A l’occasion de la destruction de la barre 220, le Groupe de Travail Interquartiers (GTI) a organisé un pique-nique réunissant les anciens habitants de la Duchère, le mardi 18 mai au centre commercial du Plateau.
Ce mardi, à 19 heures, veille de la destruction de la barre 220, dans l’allée du centre commercial du plateau, les duchèrois, anciens ou actuels, se sont retrouvés autour d’un pique-nique convivial. Chacun devait apporter un élément de repas à partager avec ses voisins. Le GTI, collectif des habitants de la Duchère, avait fourni les tables et les chaises, les mères de familles distribuaient boissons et nourriture. Tous sont venus en famille pour partager ce moment qui marquait une nouvelle étape dans l’histoire de la Duchère.
Pendant le repas, les langues se délient. Beaucoup regrettent leur ancien quartier et ce qu’il est devenu aujourd’hui. Certains vivent ici depuis sa création. Sabah, 47 ans, mère au foyer a vu la plupart de ses enfants naitre et grandir ici. Elle nous confie sa déception quant à la politique de réaménagement entreprise par la Ville. « Cela fait maintenant 18 ans que je vis à la Duchère, tout le monde se connaissait. Avec cette reconstruction, j’ai perdu la plupart de mes amis et connaissances. Je sais que je ne suis pas la seule à partager ce sentiment car la plupart des anciens habitants déjà partis viennent encore au marché du samedi pour nous revoir ».

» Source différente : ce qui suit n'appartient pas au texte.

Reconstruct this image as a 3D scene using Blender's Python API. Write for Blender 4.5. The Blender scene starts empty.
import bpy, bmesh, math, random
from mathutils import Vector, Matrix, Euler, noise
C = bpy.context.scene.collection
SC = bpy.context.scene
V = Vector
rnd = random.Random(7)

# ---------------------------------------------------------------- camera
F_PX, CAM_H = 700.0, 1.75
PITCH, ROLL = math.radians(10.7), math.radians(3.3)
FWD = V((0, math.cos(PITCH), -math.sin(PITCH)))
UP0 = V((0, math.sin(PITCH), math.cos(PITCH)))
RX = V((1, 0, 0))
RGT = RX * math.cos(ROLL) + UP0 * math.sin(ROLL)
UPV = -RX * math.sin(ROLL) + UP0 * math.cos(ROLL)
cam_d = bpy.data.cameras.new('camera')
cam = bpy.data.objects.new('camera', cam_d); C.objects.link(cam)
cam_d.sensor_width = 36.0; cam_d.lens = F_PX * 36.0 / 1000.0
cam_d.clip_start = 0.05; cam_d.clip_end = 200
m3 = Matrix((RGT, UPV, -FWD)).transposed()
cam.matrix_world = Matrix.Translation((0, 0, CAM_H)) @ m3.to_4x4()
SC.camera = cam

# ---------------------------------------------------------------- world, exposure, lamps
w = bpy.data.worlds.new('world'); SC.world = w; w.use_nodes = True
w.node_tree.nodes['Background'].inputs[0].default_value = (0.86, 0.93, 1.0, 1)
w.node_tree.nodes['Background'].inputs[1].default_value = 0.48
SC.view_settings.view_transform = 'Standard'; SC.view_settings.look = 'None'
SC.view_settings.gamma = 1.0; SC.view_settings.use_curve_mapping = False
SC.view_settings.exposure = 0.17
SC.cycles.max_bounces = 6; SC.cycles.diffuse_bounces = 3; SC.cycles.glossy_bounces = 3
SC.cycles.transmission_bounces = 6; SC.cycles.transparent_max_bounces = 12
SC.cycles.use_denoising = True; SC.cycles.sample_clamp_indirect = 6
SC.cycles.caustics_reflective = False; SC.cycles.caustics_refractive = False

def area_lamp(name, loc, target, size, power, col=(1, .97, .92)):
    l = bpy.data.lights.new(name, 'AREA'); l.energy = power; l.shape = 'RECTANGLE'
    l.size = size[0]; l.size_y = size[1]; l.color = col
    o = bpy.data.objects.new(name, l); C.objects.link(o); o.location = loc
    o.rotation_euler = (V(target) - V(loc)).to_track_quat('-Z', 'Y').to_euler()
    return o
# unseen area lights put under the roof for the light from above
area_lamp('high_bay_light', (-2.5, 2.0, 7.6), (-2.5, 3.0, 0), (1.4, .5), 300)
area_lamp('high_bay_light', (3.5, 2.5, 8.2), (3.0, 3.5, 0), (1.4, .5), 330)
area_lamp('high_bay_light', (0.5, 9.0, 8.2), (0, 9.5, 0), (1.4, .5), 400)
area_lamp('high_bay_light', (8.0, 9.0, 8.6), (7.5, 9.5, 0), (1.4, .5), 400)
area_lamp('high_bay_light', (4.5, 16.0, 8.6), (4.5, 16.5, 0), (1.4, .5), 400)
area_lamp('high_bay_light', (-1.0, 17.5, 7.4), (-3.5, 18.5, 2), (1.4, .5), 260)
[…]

Une autre Fatima, à la Duchère depuis 30 ans, m’interpelle sur les loyers qui ont considérablement augmentés : « Maintenant, on ne trouve plus de logements à moins de 700€ de loyer. Ils ont tué la mixité sociale au lieu de la créer car nous avons perdu la solidarité qui nous unissait. Les gens ne se connaissent plus ! Et de toute façon, nous ne pourrons pas continuer à vivre ici car la vie sera trop chère. La ville de Lyon a cependant signé avec beaucoup de familles nombreuses pour qu’elles puissent revenir dans le quartier et retrouver un logement à un prix décent », ajoute-t-elle.
Des vies se sont écoulées dans ce quartier laissant derrière elles de nombreux souvenirs. Hafsa, 15 ans se souvient des fêtes du quartier « quand il y avait beaucoup plus de jeunes et que tout le monde se connaissait » nous dit-elle. Fatima et Sabah ont déménagé chacune 3 fois à la Duchère car elles voulaient absolument y rester. Youssef, 26 ans, trouve que c’est une bonne initiative de reconstruire le quartier, de l’améliorer. Et même si les loyers sont nettement plus chers, il ne le quittera pas.
La ville voulait, au départ, créer de la mixité sociale et abolir les ZEP en instaurant 20% de logements sociaux dans tous les arrondissements de Lyon. Cela ne va pas forcément de pairs avec les loyers exorbitants des nouveaux logements. Rappelons toutefois que la Duchère, située dans le 9éme arrondissement de Lyon, reste le seul ghetto au sein de la Ville. Il était donc nécessaire pour les élus de restaurer son image. C’est peut-être ici que résident les véritables motivations des personnes qui ont entamé cette politique urbaine.